John 8
8 Jesus returned to the Mount of Olives, 2 but early the next morning he was back again at the Temple. A crowd soon gathered, and he sat down and taught them. 3 As he was speaking, the teachers of religious law and the Pharisees brought a woman who had been caught in the act of adultery. They put her in front of the crowd.
4 “Teacher,” they said to Jesus, “this woman was caught in the act of adultery. 5 The law of Moses says to stone her. What do you say?”
6 They were trying to trap him into saying something they could use against him, but Jesus stooped down and wrote in the dust with his finger. 7 They kept demanding an answer, so he stood up again and said, “All right, but let the one who has never sinned throw the first stone!” 8 Then he stooped down again and wrote in the dust.
9 When the accusers heard this, they slipped away one by one, beginning with the oldest, until only Jesus was left in the middle of the crowd with the woman. 10 Then Jesus stood up again and said to the woman, “Where are your accusers? Didn’t even one of them condemn you?”
11 “No, Lord,” she said.
And Jesus said, “Neither do I. Go and sin no more.”
During my formative years, I was never part of the “in” crowd. I had friends of various stereotypes; the jocks, the musicians, the churchgoers, the honor rollers, but I never fit in with the kids on top. You know the type: the rich kids who are the prettiest, most popular, best dressed, homecoming king and queen.
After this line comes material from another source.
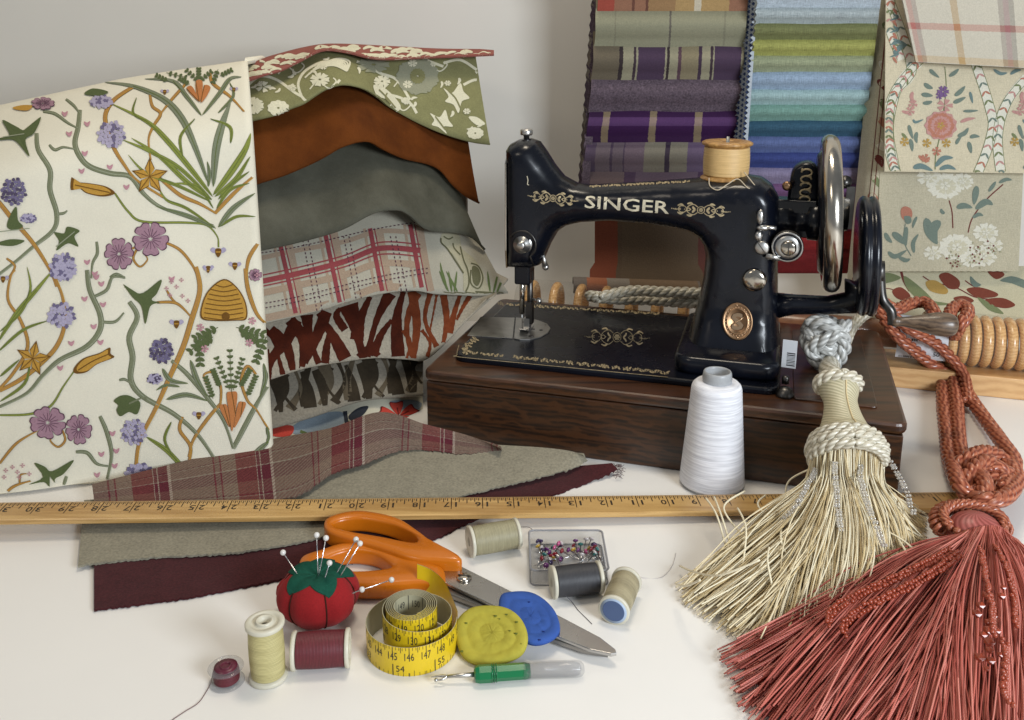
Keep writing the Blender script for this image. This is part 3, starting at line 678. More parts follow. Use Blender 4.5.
mb = MB(); rr = 2.28
mb.lathe([(0.3, 0), (rr*0.85, 0), (rr, 0.12), (rr, 0.25), (rr*0.8, 0.55), (rr*0.6, 0.6), (rr*0.6, pL-0.6), (rr*0.8, pL-0.55), (rr, pL-0.28), (rr, pL-0.12), (rr*0.9, pL), (rr*0.5, pL), (rr*0.42, pL-0.06), (0.55, pL-0.06), (0.45, pL-0.2), (0.3, pL-0.2), (0.3, 0)], T, 44)
mb.obj('reel', wood('spool_wood', '#8a5f2e', '#c79a5a', 2, 0.45, (8, 8, 2), 0.2), SP)
mb = MB(); thread_mesh(mb, T, pL, 0.5, rr*0.88, 0, 40, 0.06)
th = mb.obj('thread', winding('tan_thread', '#c79a58', '#e8c488'), SP)
mb = MB(); pts = [mp(u, v, t) for u, v, t in ((744, 172, 10.2), (752, 182, 9.6), (756, 188, 9.3), (748, 188, 9.0), (738, 179, 9.4), (728, 184, 9.1), (718, 190, 8.9), (710, 186, 9.2), (709, 178, 9.9))]
mb.tube([MF @ Vector(p) for p in spline(pts, 8)], 0.05, 6); mb.obj('loose_end', mat('grey_thread', '#b9aa92', 0.6), SP)

# ================================================================== SWATCH BOOKS BEHIND THE MACHINE
def lin(a, b, t): return a+(b-a)*t
def sheet_px(mbx, xl, xr, v0, v1, Y0, Y1, ncol=16, rows=8, th=0.18, roll=1.4, zig=0.0, mi=0, wob=0.0, seed=1, back=2.5):
    """swatch hanging from above: pixel span, plane depths at its ends (left, right); the lower edge rolls back"""
    q = random.Random(seed); ph = q.uniform(0, 6); G = []; 
    for i in range(rows+1):
        t = i/rows; row = []
        for j in range(ncol+1):
            s_ = j/ncol; u = lin(xl(t), xr(t), s_); v = lin(v0, v1, t) if not callable(v0) else lin(v0(s_), v1(s_), t)
            Y = lin(Y0, Y1, s_) - 0.9*math.sin(math.pi*min(1, t*1.15))*roll + 0.04*math.sin(s_*9+ph) + wob*math.sin(s_*5+ph)
            row.append(WY(u, v, Y))
        G.append(row)
    last = G[-1]; G.append([p+Vector((0, 0.35, -0.28)) for p in last]); G.append([p+Vector((0, 0.9, -0.1)) for p in last]); G.append([p+Vector((0, 1.1, 0.8)) for p in last])
    up = [p+Vector((0, 0.7, 1.2)) for p in G[0]]; G.insert(0, up)
    if zig:
        for i, r in enumerate(G): r[0] = r[0]+Vector((-zig*(i % 2)*0.7, -0.15*(i % 2), 0))
    return thick(mbx, G, th, mi)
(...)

I always said I didn’t care to be in their “click,” but deep down I wanted to be accepted…I wanted to feel like I belonged with the recognized elite group.
When I became a culture-shocked teenager, after moving from Southern California to “Hicksville” North Carolina, I just wanted to blend in with the locals. Unfortunately, I never quite fit in- anywhere. Instead, I was labeled as the stereotypical valley girl; wealthy, arrogant, airheaded…you get the idea. As a result, the girls mercilessly bullied me in my school. I was followed like a prey before slaughter; cussed at, taunted and pushed around. On one occasion, a girl spit gum in my hair. They even went so far as calling my home- threatening to beat me up if I didn’t do exactly as they said. And so, I spent the next 2 years of middle school and 3 years of high school trying to be accepted. Unfortunately, the only ones who wanted me were the boys. Like a moth to a flame, I was drawn to them, and ultimately, death was the result of their attention.
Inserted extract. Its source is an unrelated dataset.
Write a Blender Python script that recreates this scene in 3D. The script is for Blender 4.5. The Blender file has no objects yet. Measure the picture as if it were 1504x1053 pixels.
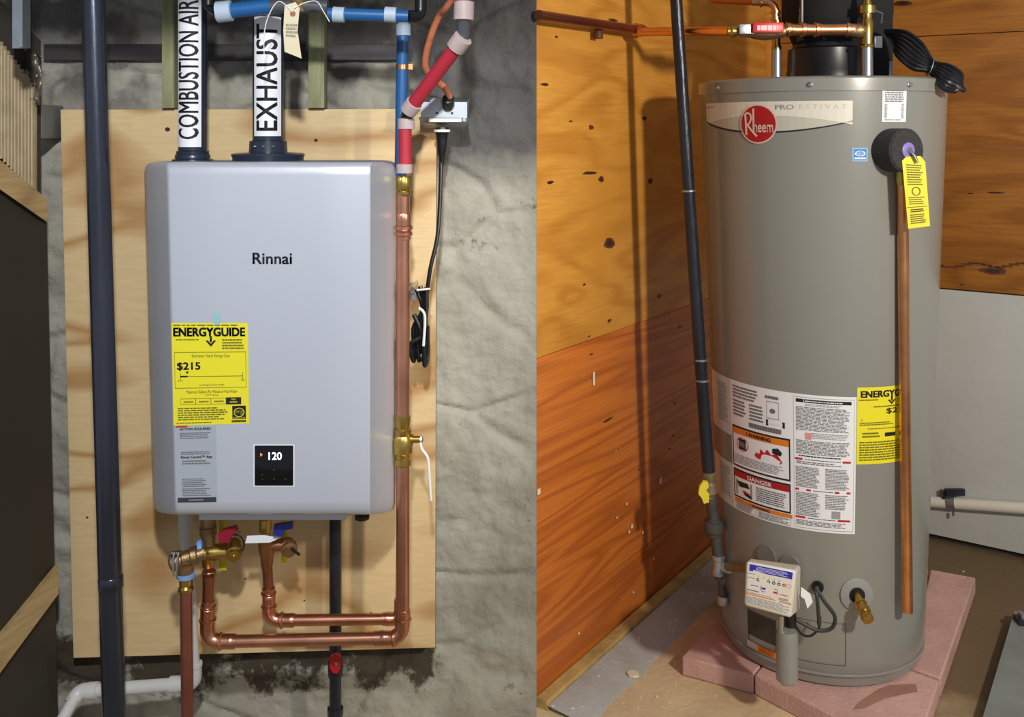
import bpy, bmesh, math, random
from mathutils import Vector, Matrix, noise
random.seed(7)
# ------------------------------------------------------------------ camera, world, lights
S = bpy.context.scene
F = 1450.0; HZ = 190.0; CX = 752.0; HC = 1.281
cd = bpy.data.cameras.new('camera'); cam = bpy.data.objects.new('camera', cd)
S.collection.objects.link(cam); S.camera = cam
cam.location = (0, 0, HC); cam.rotation_euler = (math.pi/2, 0, 0)
cd.sensor_fit = 'HORIZONTAL'; cd.sensor_width = 36; cd.lens = 36*F/1504
cd.shift_y = -(526.5-HZ)/1504; cd.clip_start = .05
w = bpy.data.worlds.new('world'); S.world = w; w.use_nodes = True
w.node_tree.nodes['Background'].inputs[0].default_value = (.80, .86, 1, 1)
w.node_tree.nodes['Background'].inputs[1].default_value = .40
def spot(name, loc, target, power, col, size, angle, blend):
    l = bpy.data.lights.new(name, 'SPOT'); o = bpy.data.objects.new(name, l)
    S.collection.objects.link(o); o.location = loc
    o.rotation_euler = (Vector(target)-Vector(loc)).to_track_quat('-Z', 'Y').to_euler()
    l.energy = power; l.color = col; l.shadow_soft_size = size; l.spot_size = math.radians(angle); l.spot_blend = blend
    return o
spot('basement_bulb', (-.05, .05, HC+.80), (-.95, 2.1, 1.15), 160, (.97, .98, 1), .05, 60, .6)
spot('work_light', (1.38, .32, HC+.42), (1.36, 3.0, .72), 150, (1, .92, .80), .07, 90, .2)
S.view_settings.view_transform = 'Standard'; S.view_settings.look = 'None'
S.view_settings.gamma = 1; S.view_settings.use_curve_mapping = False
S.view_settings.exposure = .0

# ------------------------------------------------------------------ helpers
C = S.collection
def at(px, py, Y):
    return Vector(((px-CX)/F*Y, Y, HC-(py-HZ)/F*Y))
def wpx(n, Y): return n*Y/F
def onz(px, py, z):
    Y = (HC-z)*F/(py-HZ); return at(px, py, Y)
MATS = {}
def srgb(c):
    return tuple((x/12.92 if x <= .04045 else ((x+.055)/1.055)**2.4) for x in [v/255 for v in c])+(1,)
def nt(name):
    m = bpy.data.materials.new(name); m.use_nodes = True
    return m, m.node_tree.nodes, m.node_tree.links, m.node_tree.nodes['Principled BSDF']
def mat(name, col, rough=.5, metal=0, var=0, vscale=8, bump=0, bscale=60, emit=0, alpha=1, stretch=(1,1,1), coat=0):
    if name in MATS: return MATS[name]
    m, N, L, b = nt(name)
    c = srgb(col)
    b.inputs['Base Color'].default_value = c
    b.inputs['Roughness'].default_value = rough; b.inputs['Metallic'].default_value = metal
    if coat: b.inputs['Coat Weight'].default_value = coat; b.inputs['Coat Roughness'].default_value = .15
    if emit:
        b.inputs['Emission Color'].default_value = c; b.inputs['Emission Strength'].default_value = emit
    if var or bump:
        tc = N.new('ShaderNodeTexCoord'); mp = N.new('ShaderNodeMapping'); L.new(tc.outputs['Object'], mp.inputs[0])
        mp.inputs['Scale'].default_value = stretch
    if var:
        n = N.new('ShaderNodeTexNoise'); n.inputs['Scale'].default_value = vscale; n.inputs['Detail'].default_value = 6
        L.new(mp.outputs[0], n.inputs['Vector'])
        r = N.new('ShaderNodeValToRGB'); L.new(n.outputs[0], r.inputs[0])
        r.color_ramp.elements[0].position = .3; r.color_ramp.elements[1].position = .7
        r.color_ramp.elements[0].color = tuple(x*(1-var) for x in c[:3])+(1,)
        r.color_ramp.elements[1].color = tuple(min(1, x*(1+var*.6)) for x in c[:3])+(1,)
        L.new(r.outputs[0], b.inputs['Base Color'])
    if bump:
        n2 = N.new('ShaderNodeTexNoise'); n2.inputs['Scale'].default_value = bscale; n2.inputs['Detail'].default_value = 5
        L.new(mp.outputs[0], n2.inputs['Vector'])
        bp = N.new('ShaderNodeBump'); bp.inputs['Strength'].default_value = bump; bp.inputs['Distance'].default_value = .004
        L.new(n2.outputs[0], bp.inputs['Height']); L.new(bp.outputs[0], b.inputs['Normal'])
    MATS[name] = m; return m
def wood(name, c1, c2, c3=None, scale=6, stretch=(1, 1, 5), dist=6, rough=.55, rot=(0,0,0), fine=40, fmix=.75, spots=None, lo=.3, hi=.75):
    """plywood face: broad cathedral bands plus fine streaks running along local x"""
    if name in MATS: return MATS[name]
    m, N, L, b = nt(name)
    tc = N.new('ShaderNodeTexCoord'); mp = N.new('ShaderNodeMapping'); L.new(tc.outputs['Object'], mp.inputs[0])
    mp.inputs['Scale'].default_value = stretch; mp.inputs['Rotation'].default_value = rot
    n = N.new('ShaderNodeTexNoise'); n.inputs['Scale'].default_value = scale*.22; n.inputs['Detail'].default_value = 2
    n.inputs['Distortion'].default_value = .4
    L.new(mp.outputs[0], n.inputs['Vector'])
    mu = N.new('ShaderNodeMath'); mu.operation = 'MULTIPLY'; mu.inputs[1].default_value = dist; L.new(n.outputs[0], mu.inputs[0])
    fr = N.new('ShaderNodeMath'); fr.operation = 'PINGPONG'; fr.inputs[1].default_value = .5; L.new(mu.outputs[0], fr.inputs[0])
    r = N.new('ShaderNodeValToRGB'); L.new(fr.outputs[0], r.inputs[0])
    e = r.color_ramp.elements; e[0].position = lo*.5; e[0].color = srgb(c1); e[1].position = hi*.5+.08; e[1].color = srgb(c2)
    mp2 = N.new('ShaderNodeMapping'); L.new(tc.outputs['Object'], mp2.inputs[0]); mp2.inputs['Rotation'].default_value = rot
    mp2.inputs['Scale'].default_value = (stretch[0]*2, stretch[1], stretch[2]*fine/6)
    n2 = N.new('ShaderNodeTexNoise'); n2.inputs['Scale'].default_value = 4; n2.inputs['Detail'].default_value = 7; n2.inputs['Roughness'].default_value = .65
    L.new(mp2.outputs[0], n2.inputs['Vector'])
    r2 = N.new('ShaderNodeValToRGB'); L.new(n2.outputs[0], r2.inputs[0])
    r2.color_ramp.elements[0].position = .35; r2.color_ramp.elements[1].position = .62
    r2.color_ramp.elements[0].color = (.68, .64, .58, 1); r2.color_ramp.elements[1].color = (1, 1, 1, 1)
    mx = N.new('ShaderNodeMix'); mx.data_type = 'RGBA'; mx.blend_type = 'MULTIPLY'; mx.inputs['Factor'].default_value = fmix
    L.new(r.outputs[0], mx.inputs['A']); L.new(r2.outputs[0], mx.inputs['B'])
    out = mx.outputs['Result']
    if c3:
        n3 = N.new('ShaderNodeTexNoise'); n3.inputs['Scale'].default_value = 2.3; n3.inputs['Detail'].default_value = 4
        L.new(tc.outputs['Object'], n3.inputs['Vector'])
        r3 = N.new('ShaderNodeValToRGB'); L.new(n3.outputs[0], r3.inputs[0]); r3.color_ramp.elements[0].position = .5; r3.color_ramp.elements[1].position = .7
        mx2 = N.new('ShaderNodeMix'); mx2.data_type = 'RGBA'; L.new(r3.outputs[0], mx2.inputs['Factor'])
        mx2.inputs['B'].default_value = srgb(c3); L.new(out, mx2.inputs['A']); out = mx2.outputs['Result']
    L.new(out, b.inputs['Base Color']); b.inputs['Roughness'].default_value = rough
    bp = N.new('ShaderNodeBump'); bp.inputs['Strength'].default_value = .25; bp.inputs['Distance'].default_value = .002
    L.new(n2.outputs[0], bp.inputs['Height']); L.new(bp.outputs[0], b.inputs['Normal'])
    MATS[name] = m; return m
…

This unhealthy cycle continued into college, until I met a man who asked me a simple, yet profound question: “Why do you continue to disrespect yourself like that? You are worth FAR more than what you believe about yourself.”
2 years later, I married him.
I can relate all too well to the adulterous woman in John, chapter 8. I understand the shame she felt as the religious elite gathered around her. I have been at the center of a crowd who ridiculed me for the sins they thought I engaged in- and for the sins in which I willingly committed. I have stared into the faces of the Pharisees, as they’ve mocked me, taunted me, and rejected me. The stones they’ve hurled have bruised my soul.
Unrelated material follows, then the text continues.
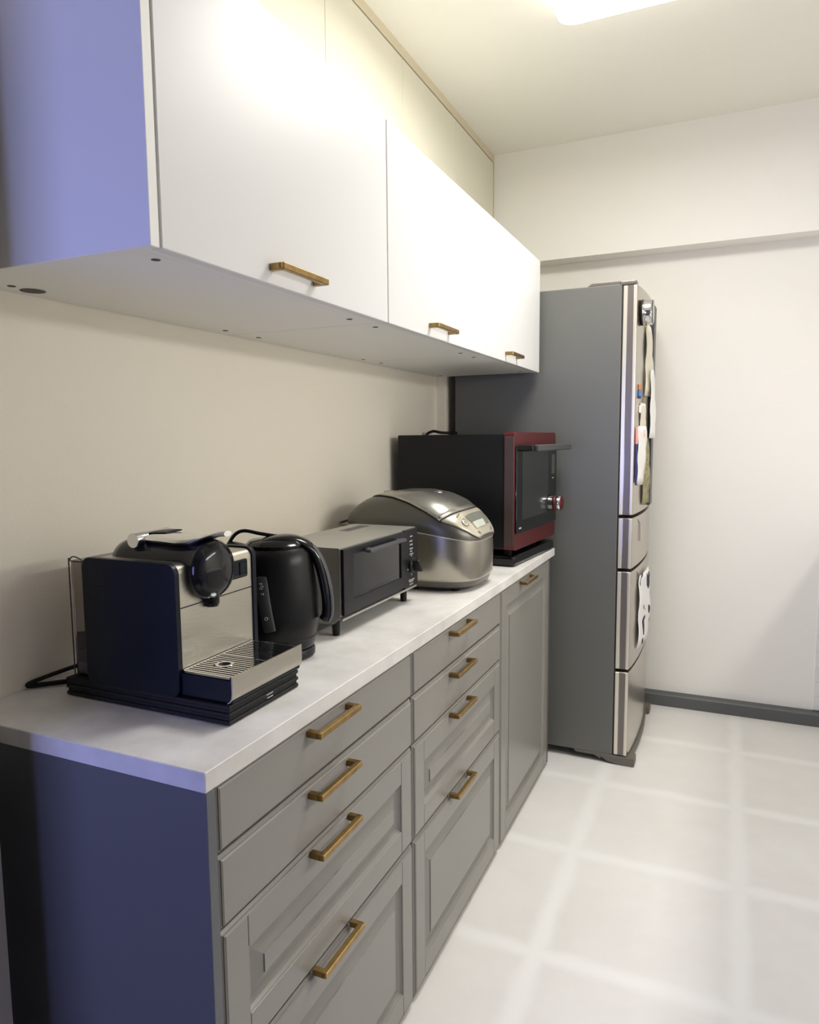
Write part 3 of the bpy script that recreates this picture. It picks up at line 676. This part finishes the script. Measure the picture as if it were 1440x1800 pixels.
# drip tray
obj('drip_tray', box(B(), .3285, .4245, .131, .312, .861, .8965, .003, 2), NAVY, co, off, label='dark drip tray')
bm = B(); prism(bm, [(.4245, .903), (.4270, .903), (.4270, .878), (.4255, .869), (.4215, .8635), (.4160, .861), (.4160, .8625), (.4205, .8650), (.4240, .8700), (.4250, .878)], 'y', .1295, .3135)
obj('tray_front', bm, STEEL, co, off, smooth=True, label='brushed steel front of the drip tray')
bm = B(); z0, z1 = .8975, .9005
box(bm, .3295, .3335, .133, .310, z0, z1); box(bm, .4195, .4238, .133, .310, z0, z1); box(bm, .3295, .4238, .133, .1365, z0, z1); box(bm, .3295, .4238, .3065, .310, z0, z1)
box(bm, .3295, .4238, .2215, .2245, z0, z1+.0004)
k = 0; y = .1395
while y < .3055:
    hole = abs(y-.180) < .012
    if hole: box(bm, .333, .358, y, y+.0036, z0, z1-.0003); box(bm, .384, .420, y, y+.0036, z0, z1-.0003)
    else: box(bm, .333, .420, y, y+.0036, z0, z1-.0003)
    y += .0078
lathe(bm, [(.0145, z0), (.0145, z1+.0004), (.0095, z1+.0004), (.0095, z0)], (.371, .182, 0), seg=28, cap=False)
obj('drip_grid', bm, CHROME, co, off)
obj('grid_well', box(B(), .331, .422, .135, .308, .8962, .8972), BLKR, co, off)
# water tank at the back
bm = B(); rg = rrect(.0935, .1375, .140, .300, .008)
rings = [[(x, y, z) for x, y in rg] for z in (.8615, 1.052)]
loft(bm, rings, cap=True); tk = obj('water_tank', bm, TANK, co, off, smooth=True, label='clear plastic water tank')
bm = B(); loft(bm, [[(.1155+(x-.1155)*.9, .22+(y-.22)*.97, z) for x, y in rg] for z in (.8630, .883)]); obj('water', bm, WATER, tk, off, smooth=True)
bm = tube(B(), spline([(.0945, .139, .862), (.0945, .139, 1.04), (.0965, .139, 1.053), (.104, .139, 1.060), (.118, .139, 1.058), (.1365, .139, 1.049)]), .0011, 6); obj('tank_edge', bm, DGREY, tk, off, smooth=True)
bm = box(B(), .0945, .1375, .141, .299, 1.0505, 1.053, .001, 1); obj('tank_lid', bm, TANK, tk, off)
tag(obj('machine_cord', tube(B(), spline([(.105, .205, .8365), (.075, .185, .8365), (.040, .150, .8360), (.012, .122, .8360), (.006, .118, .838), (.010, .135, .842), (.035, .190, .852), (.060, .25, .858), (.085, .30, .86)]), .0033, 8, .0045), BLKR, smooth=True),
    'black cord looping behind the coffee machine', 'cord')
But, I’ve also stared into the face of my Savior and listened to Him say “You are my precious, expressive, bold, submissive, passionate daughter- you are loved…. you are forgiven. Go, and sin no more.”
Decades later, I sometimes still feel like that teenager girl- not a part of the “in” crowd in my city, my neighborhood, my church or my homeschool groups. Whether the rejection is actual, or just a ploy of the enemy in an attempt to destroy me, I know, that I know, that I know, that I belong to the only One that matters.
Perhaps you’re that girl- or guy who always feels like you’ll never fit in.
Perhaps you’re a sinner who feels condemned by the choices you’ve made to fill a void in your life.
Perhaps you’ve been badly bruised by Pharisee’s who seem to be “perfect.”
You are not alone. There is someone who knows exactly what it feels like to be an outcast, to be condemned and to be wrongfully accused. He died for you and His name is Jesus Christ. Accept Him as your Savior today, and be a part of His “in” crowd -for all eternity.